Leave out the pictures and copy each record below exactly.

§ Data provided:

··········

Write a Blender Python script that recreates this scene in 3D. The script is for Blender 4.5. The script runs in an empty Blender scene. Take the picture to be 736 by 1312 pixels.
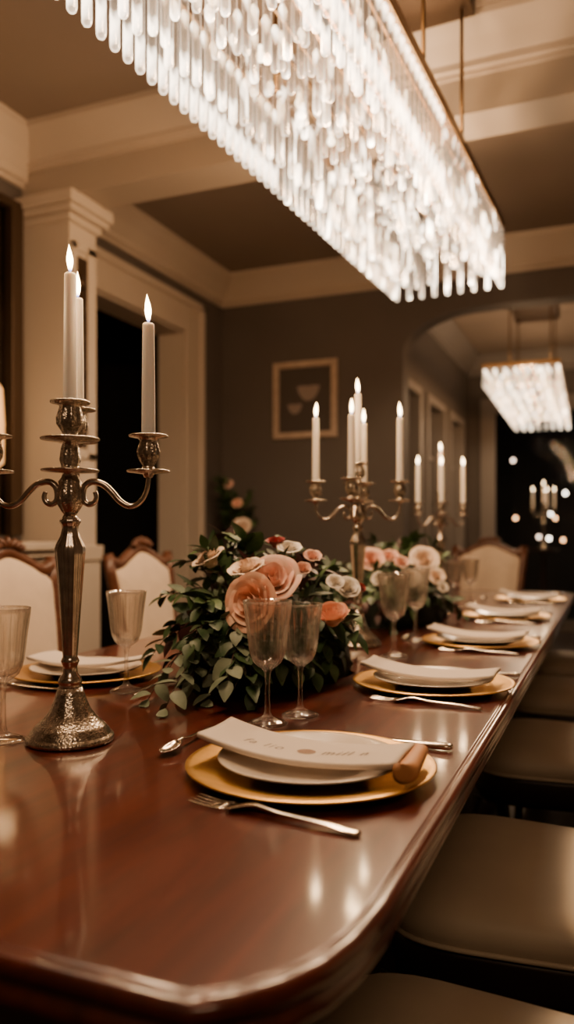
import bpy, bmesh, math, random
from mathutils import Vector, Matrix, noise
random.seed(7)
PI = math.pi
sc = bpy.context.scene
COL = sc.collection
# ------------------------------------------------------------------ camera model (736 x 1312 frame)
F = 1010.0; CX = 368.0; HY = 685.0; YAW = math.radians(22.4); CZ = 1.05
SA, CA = math.sin(YAW), math.cos(YAW)
TT = 0.75                                   # table top height
def at(px, py, t):
    u = (px - CX) / F; v = (HY - py) / F
    return Vector((t * (u * CA - SA), t * (u * SA + CA), CZ + v * t))
def on(px, py, z):
    return at(px, py, (CZ - z) * F / (py - HY))

# ------------------------------------------------------------------ materials
def nd(nt, typ, **kw):
    n = nt.nodes.new(typ)
    for k, v in kw.items():
        if k in n.inputs.keys(): n.inputs[k].default_value = v
        else: setattr(n, k, v)
    return n
def mat(name, color, rough=0.5, metal=0.0, var=0.0, vscale=8.0, bump=0.0, bscale=60.0, coat=0.0, trans=0.0,
        ior=1.45, sheen=0.0, vor=False, emis=None, estr=0.0, sub=0.0, stretch=(1, 1, 1), spec=None, color2=None):
    m = bpy.data.materials.new(name); m.use_nodes = True
    nt = m.node_tree; b = nt.nodes['Principled BSDF']
    c = (*color, 1)
    b.inputs['Base Color'].default_value = c
    b.inputs['Roughness'].default_value = rough; b.inputs['Metallic'].default_value = metal
    b.inputs['Coat Weight'].default_value = coat; b.inputs['Coat Roughness'].default_value = 0.06
    b.inputs['Transmission Weight'].default_value = trans; b.inputs['IOR'].default_value = ior
    b.inputs['Sheen Weight'].default_value = sheen
    if spec is not None: b.inputs['Specular IOR Level'].default_value = spec
    if sub:
        b.inputs['Subsurface Weight'].default_value = sub; b.inputs['Subsurface Radius'].default_value = (0.012, 0.010, 0.008)
        b.inputs['Subsurface Scale'].default_value = 0.5
    if emis:
        b.inputs['Emission Color'].default_value = (*emis, 1); b.inputs['Emission Strength'].default_value = estr
    tc = nd(nt, 'ShaderNodeTexCoord'); mp = nd(nt, 'ShaderNodeMapping'); mp.inputs['Scale'].default_value = stretch
    nt.links.new(tc.outputs['Object'], mp.inputs['Vector'])
    if var or color2:
        nz = nd(nt, 'ShaderNodeTexNoise', Scale=vscale, Detail=5.0)
        nt.links.new(mp.outputs[0], nz.inputs['Vector'])
        rp = nd(nt, 'ShaderNodeValToRGB')
        rp.color_ramp.elements[0].position = 0.35; rp.color_ramp.elements[1].position = 0.68
        c2 = color2 if color2 else [min(1, x * (1 + var)) for x in color]
        c1 = color if color2 else [x * (1 - var) for x in color]
        rp.color_ramp.elements[0].color = (*c1, 1); rp.color_ramp.elements[1].color = (*c2, 1)
        nt.links.new(nz.outputs['Fac'], rp.inputs['Fac']); nt.links.new(rp.outputs['Color'], b.inputs['Base Color'])
    if bump:
        if vor:
            t = nd(nt, 'ShaderNodeTexVoronoi', Scale=bscale); o = t.outputs['Distance']
        else:
            t = nd(nt, 'ShaderNodeTexNoise', Scale=bscale, Detail=4.0); o = t.outputs['Fac']
        nt.links.new(mp.outputs[0], t.inputs['Vector'])
        bp = nd(nt, 'ShaderNodeBump', Strength=bump, Distance=0.002)
        nt.links.new(o, bp.inputs['Height']); nt.links.new(bp.outputs['Normal'], b.inputs['Normal'])
    return m
def emission(name, col, s):
    m = bpy.data.materials.new(name); m.use_nodes = True; nt = m.node_tree
    nt.nodes.remove(nt.nodes['Principled BSDF'])
    e = nd(nt, 'ShaderNodeEmission'); e.inputs['Color'].default_value = (*col, 1); e.inputs['Strength'].default_value = s
    nt.links.new(e.outputs[0], nt.nodes['Material Output'].inputs['Surface'])
    return m

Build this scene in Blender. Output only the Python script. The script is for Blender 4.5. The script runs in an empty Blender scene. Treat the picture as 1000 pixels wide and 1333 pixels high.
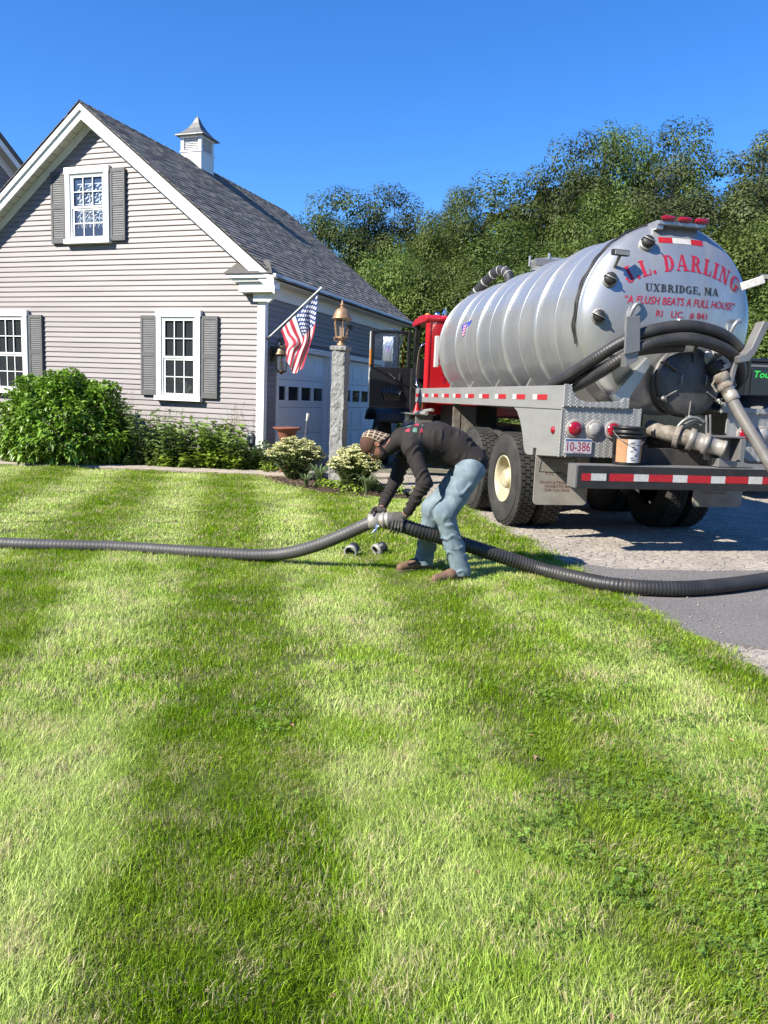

··········

§ Solution for this problem:
Write a Blender Python script that recreates this scene in 3D. The script is for Blender 4.5. The script runs in an empty Blender scene. Take the picture to be 736 by 1312 pixels.
import bpy, bmesh, math, random
from mathutils import Vector, Matrix, noise
random.seed(7)
PI = math.pi
sc = bpy.context.scene
COL = sc.collection
# ------------------------------------------------------------------ camera model (736 x 1312 frame)
F = 1010.0; CX = 368.0; HY = 685.0; YAW = math.radians(22.4); CZ = 1.05
SA, CA = math.sin(YAW), math.cos(YAW)
TT = 0.75                                   # table top height
def at(px, py, t):
    u = (px - CX) / F; v = (HY - py) / F
    return Vector((t * (u * CA - SA), t * (u * SA + CA), CZ + v * t))
def on(px, py, z):
    return at(px, py, (CZ - z) * F / (py - HY))

# ------------------------------------------------------------------ materials
def nd(nt, typ, **kw):
    n = nt.nodes.new(typ)
    for k, v in kw.items():
        if k in n.inputs.keys(): n.inputs[k].default_value = v
        else: setattr(n, k, v)
    return n
def mat(name, color, rough=0.5, metal=0.0, var=0.0, vscale=8.0, bump=0.0, bscale=60.0, coat=0.0, trans=0.0,
        ior=1.45, sheen=0.0, vor=False, emis=None, estr=0.0, sub=0.0, stretch=(1, 1, 1), spec=None, color2=None):
    m = bpy.data.materials.new(name); m.use_nodes = True
    nt = m.node_tree; b = nt.nodes['Principled BSDF']
    c = (*color, 1)
    b.inputs['Base Color'].default_value = c
    b.inputs['Roughness'].default_value = rough; b.inputs['Metallic'].default_value = metal
    b.inputs['Coat Weight'].default_value = coat; b.inputs['Coat Roughness'].default_value = 0.06
    b.inputs['Transmission Weight'].default_value = trans; b.inputs['IOR'].default_value = ior
    b.inputs['Sheen Weight'].default_value = sheen
    if spec is not None: b.inputs['Specular IOR Level'].default_value = spec
    if sub:
        b.inputs['Subsurface Weight'].default_value = sub; b.inputs['Subsurface Radius'].default_value = (0.012, 0.010, 0.008)
        b.inputs['Subsurface Scale'].default_value = 0.5
    if emis:
        b.inputs['Emission Color'].default_value = (*emis, 1); b.inputs['Emission Strength'].default_value = estr
    tc = nd(nt, 'ShaderNodeTexCoord'); mp = nd(nt, 'ShaderNodeMapping'); mp.inputs['Scale'].default_value = stretch
    nt.links.new(tc.outputs['Object'], mp.inputs['Vector'])
    if var or color2:
        nz = nd(nt, 'ShaderNodeTexNoise', Scale=vscale, Detail=5.0)
        nt.links.new(mp.outputs[0], nz.inputs['Vector'])
        rp = nd(nt, 'ShaderNodeValToRGB')
        rp.color_ramp.elements[0].position = 0.35; rp.color_ramp.elements[1].position = 0.68
        c2 = color2 if color2 else [min(1, x * (1 + var)) for x in color]
        c1 = color if color2 else [x * (1 - var) for x in color]
        rp.color_ramp.elements[0].color = (*c1, 1); rp.color_ramp.elements[1].color = (*c2, 1)
        nt.links.new(nz.outputs['Fac'], rp.inputs['Fac']); nt.links.new(rp.outputs['Color'], b.inputs['Base Color'])
    if bump:
        if vor:
            t = nd(nt, 'ShaderNodeTexVoronoi', Scale=bscale); o = t.outputs['Distance']
        else:
            t = nd(nt, 'ShaderNodeTexNoise', Scale=bscale, Detail=4.0); o = t.outputs['Fac']
        nt.links.new(mp.outputs[0], t.inputs['Vector'])
        bp = nd(nt, 'ShaderNodeBump', Strength=bump, Distance=0.002)
        nt.links.new(o, bp.inputs['Height']); nt.links.new(bp.outputs['Normal'], b.inputs['Normal'])
    return m
def emission(name, col, s):
    m = bpy.data.materials.new(name); m.use_nodes = True; nt = m.node_tree
    nt.nodes.remove(nt.nodes['Principled BSDF'])
    e = nd(nt, 'ShaderNodeEmission'); e.inputs['Color'].default_value = (*col, 1); e.inputs['Strength'].default_value = s
    nt.links.new(e.outputs[0], nt.nodes['Material Output'].inputs['Surface'])
    return m

Build this scene in Blender. Output only the Python script. The script is for Blender 4.5. The script runs in an empty Blender scene. Treat the picture as 1000 pixels wide and 1333 pixels high.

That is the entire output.